There are good reasons why, absent manipulation, betting odds should often do so well. Unlike say the Grand National, general elections have very few potential winners and the odds are ultimately set by those with superior professional knowledge – which means principally those who have access to detailed information on the ground, such as canvas returns.

With opinion polls, however, there is the permanent problem that those invited to offer an opinion are not selected because they are likely to know something; an opinion poll has to be random to be statistically valid. At the same time, there is no penalty for giving an inaccurate or false reply.
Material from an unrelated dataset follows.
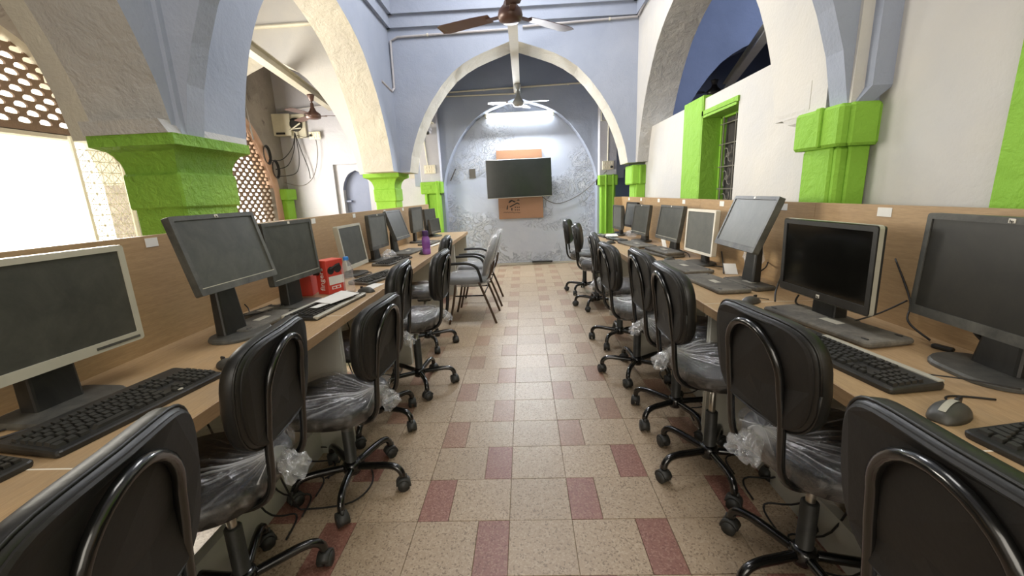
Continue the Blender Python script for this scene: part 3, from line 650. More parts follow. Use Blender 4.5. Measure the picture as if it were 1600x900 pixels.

Taken collectively, the opinion polls in a general election are often accurate within their margins of error about the percentage of votes cast. Translating that into seats won requires more specialist or local knowledge than a simple read across, assuming a uniform national swing, allows. This is the other main reason that the results derived from the polls by the media and the general public are so often misguided – the obvious question being why, if this is now so well known, misinterpretation continues to leave money on the table for those who know how to read the runes more accurately. Even the most contrarian of investors should rarely bet against the oddmakers.